- Written request -
Leave out the pictures and repeat the rest of the material exactly.

- Data shown -
>> begin
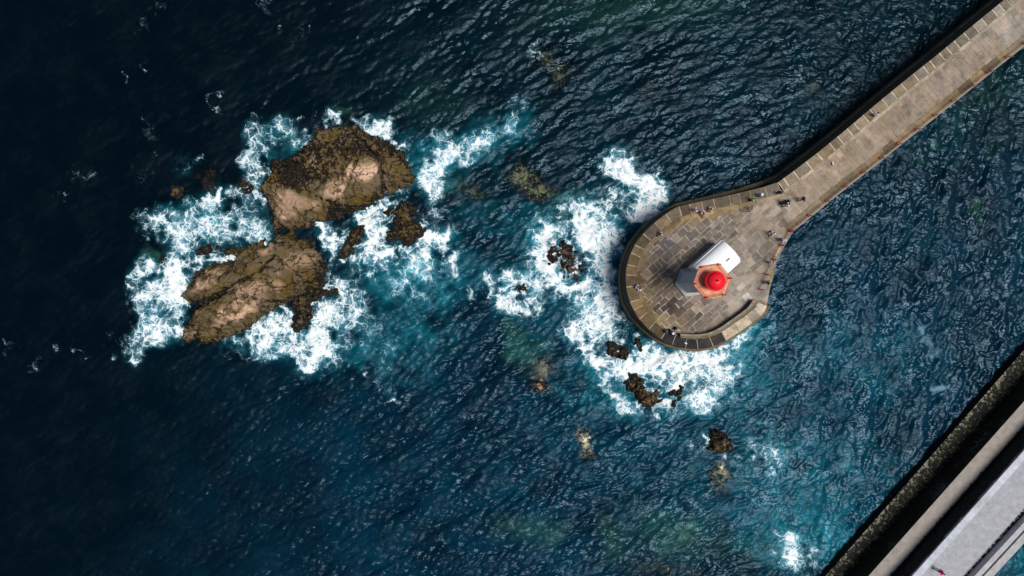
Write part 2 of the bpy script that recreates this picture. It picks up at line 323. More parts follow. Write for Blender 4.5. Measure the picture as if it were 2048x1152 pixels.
    # thin veil of bubbles under and around the lace, streaked by the backwash
    sv2 = t.vmath('ADD', t.vmath('MULTIPLY', p, (1, 1, 0)), t.vmath('SCALE', wv, sc=1.6))
    veil = t.math('MULTIPLY', t.ramp(t.math('MULTIPLY', foam, t.ramp(t.noise(sv2, 1.3, 7, .7), .3, .7, .3, 1.5, False)), .18, 1.0), .34)
    cover = t.math('MAXIMUM', t.math('MAXIMUM', lace, veil), bb)
    # the body of the water
    patch = t.ramp(t.noise(p, .12, 5, .6), .35, .68)
    deep = t.mix(live, (.0001, .0030, .0055), t.mix(bri, t.mix(patch, (.0002, .005, .009), (.0003, .012, .017)), t.mix(patch, (.0004, .012, .026), (.0006, .029, .056))))  # low live values carry deep water plus vignette darkening mixed into the colour
    tn = t.math('MULTIPLY', teal, t.ramp(t.noise(p, .5, 5, .65), .25, .75, .45, 1.35)) 
    body = t.mix(t.ramp(tn, .05, .95, 0, 1, False), deep, (.008, .21, .28))
    body = t.mix(t.ramp(tn, .7, 1.4), body, (.12, .42, .48))
    body = t.mix(t.math('MULTIPLY', t.math('MULTIPLY', green, t.ramp(t.noise(p, 1.1, 6, .7), .3, .65, .2, 1)), .8), body, (.028, .105, .055))
    b1 = t.noise(t.vmath('MULTIPLY', p, (1, 1.6, 0)), 1.8, 2, .45, dist=.5)
    nb = t.bump(b1, 1.0, t.math('MULTIPLY_ADD', live, .075, .02))
    alpha = t.math('SUBTRACT', 1, t.math('MULTIPLY', shal, .72))
    wat = t.bsdf(body, t.ramp(t.noise(p, .22, 4, .65), .35, .65, .2, .42), nb, .42, 1.33, alpha, tint=(.50, .78, 1))
    foamc = t.mix(t.ramp(t.math('SUBTRACT', de, h), -.12, .40), (.30, .56, .68), (.90, .92, .90))
    fb = t.bump(t.math('ADD', nf, fine), .6, .06)
    fo = t.bsdf(foamc, .75, fb, .2)
    mx = t.n('ShaderNodeMixShader'); t.l(cover, mx.inputs[0]); t.l(wat, mx.inputs[1]); t.l(fo, mx.inputs[2])
    me.materials.append(t.done(mx.outputs[0]))
    o = bpy.data.objects.new('sea', me); COL.objects.link(o); tag(o, 'dark blue green sea with white foam around the rocks', 'sea', kind='structure')
sea()
def seabed():
    b = MB(); b.poly([(-2500, -2500, -9), (2500, -2500, -9), (2500, 2500, -9), (-2500, 2500, -9)], (.02, .05, .045, 0))
    o = b.build('seabed', M_WALL); tag(o, 'dark sea floor under the water', 'seabed', kind='structure')
seabed()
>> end
- The answer -
Write part 2 of the bpy script that recreates this picture. It picks up at line 323. More parts follow. Write for Blender 4.5. Measure the picture as if it were 2048x1152 pixels.
    # thin veil of bubbles under and around the lace, streaked by the backwash
    sv2 = t.vmath('ADD', t.vmath('MULTIPLY', p, (1, 1, 0)), t.vmath('SCALE', wv, sc=1.6))
    veil = t.math('MULTIPLY', t.ramp(t.math('MULTIPLY', foam, t.ramp(t.noise(sv2, 1.3, 7, .7), .3, .7, .3, 1.5, False)), .18, 1.0), .34)
    cover = t.math('MAXIMUM', t.math('MAXIMUM', lace, veil), bb)
    # the body of the water
    patch = t.ramp(t.noise(p, .12, 5, .6), .35, .68)
    deep = t.mix(live, (.0001, .0030, .0055), t.mix(bri, t.mix(patch, (.0002, .005, .009), (.0003, .012, .017)), t.mix(patch, (.0004, .012, .026), (.0006, .029, .056))))  # low live values carry deep water plus vignette darkening mixed into the colour
    tn = t.math('MULTIPLY', teal, t.ramp(t.noise(p, .5, 5, .65), .25, .75, .45, 1.35)) 
    body = t.mix(t.ramp(tn, .05, .95, 0, 1, False), deep, (.008, .21, .28))
    body = t.mix(t.ramp(tn, .7, 1.4), body, (.12, .42, .48))
    body = t.mix(t.math('MULTIPLY', t.math('MULTIPLY', green, t.ramp(t.noise(p, 1.1, 6, .7), .3, .65, .2, 1)), .8), body, (.028, .105, .055))
    b1 = t.noise(t.vmath('MULTIPLY', p, (1, 1.6, 0)), 1.8, 2, .45, dist=.5)
    nb = t.bump(b1, 1.0, t.math('MULTIPLY_ADD', live, .075, .02))
    alpha = t.math('SUBTRACT', 1, t.math('MULTIPLY', shal, .72))
    wat = t.bsdf(body, t.ramp(t.noise(p, .22, 4, .65), .35, .65, .2, .42), nb, .42, 1.33, alpha, tint=(.50, .78, 1))
    foamc = t.mix(t.ramp(t.math('SUBTRACT', de, h), -.12, .40), (.30, .56, .68), (.90, .92, .90))
    fb = t.bump(t.math('ADD', nf, fine), .6, .06)
    fo = t.bsdf(foamc, .75, fb, .2)
    mx = t.n('ShaderNodeMixShader'); t.l(cover, mx.inputs[0]); t.l(wat, mx.inputs[1]); t.l(fo, mx.inputs[2])
    me.materials.append(t.done(mx.outputs[0]))
    o = bpy.data.objects.new('sea', me); COL.objects.link(o); tag(o, 'dark blue green sea with white foam around the rocks', 'sea', kind='structure')
sea()
def seabed():
    b = MB(); b.poly([(-2500, -2500, -9), (2500, -2500, -9), (2500, 2500, -9), (-2500, 2500, -9)], (.02, .05, .045, 0))
    o = b.build('seabed', M_WALL); tag(o, 'dark sea floor under the water', 'seabed', kind='structure')
seabed()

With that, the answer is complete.